A book I find, “The Diary of Jesus Christ” by Bill Cain, SJ. He is a Jesuit who lives in Brooklyn. Interesting how he imagines Jesus keeping a diary, with his observations about daily life in Nazareth, his encounters with local people (his favorite person growing up is not the rabbi, but the local baker who makes abundant amounts of fresh bread and takes great joy in distributing it to anyone and everyone – such an insight!).
His forty days in the desert lead him to a great loneliness, and move him toward an understanding of the lives of so many lonely people around him (interesting in today’s New York Times an article about what seems an epidemic of loneliness in our country – it’s out there).
It’s all a very human Jesus, who is formed, influenced, shaped by his experience of life around him, and all of this is so very different from the kind of majestic, have-it-all-together Jesus we so often seem to imagine. He sees people, seeks to understand people, looks for moments of fun and joy (how much of that did we hear growing up?!).

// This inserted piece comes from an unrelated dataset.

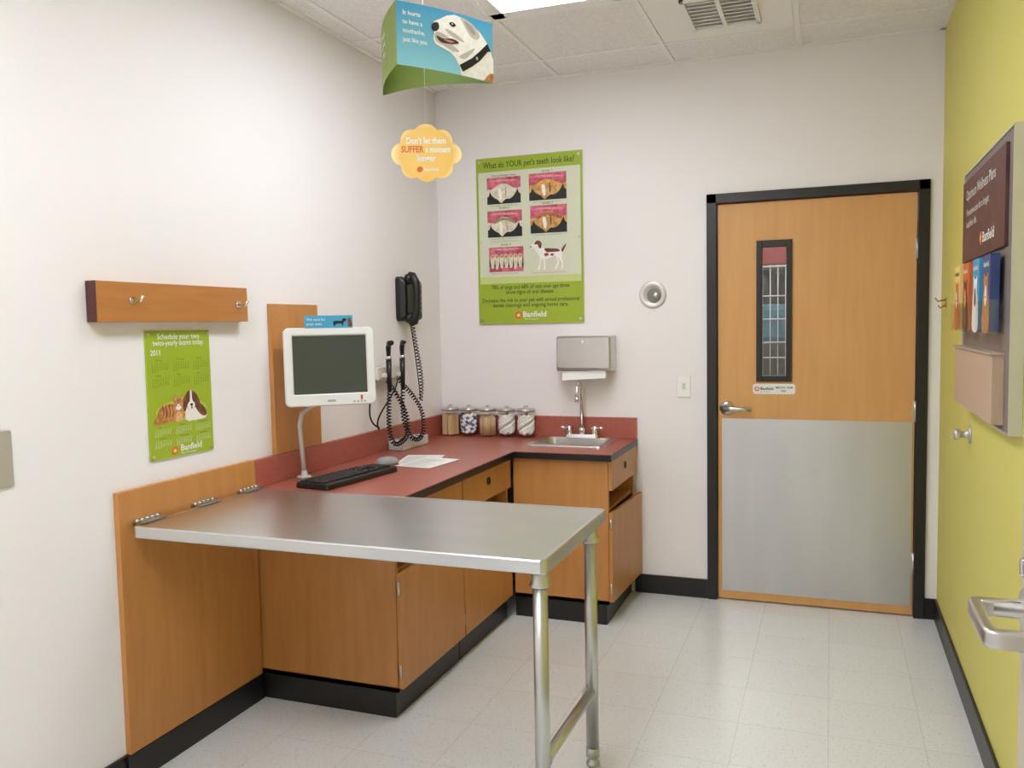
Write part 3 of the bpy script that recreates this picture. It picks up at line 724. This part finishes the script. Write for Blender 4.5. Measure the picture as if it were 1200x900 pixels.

It’s the kingdom of God as abundance and plenty and receiving and open to all that is good in life.
So often, sometimes especially in church, we hear otherwise, a kind of grim list of what to believe and how. I still remember in Raleigh one of the questions for kids making their confirmation was “Define the trinity.” Define! How to define mystery? To define means to be precise, to fence in, to contain. There’s a place for that of course, but not in our relationship with God. This book opens that experience up.
OK, time to check on Wimbledon, and almost time for the farewell reception for our pastor Fr. Tom – blessings on everyone’s week!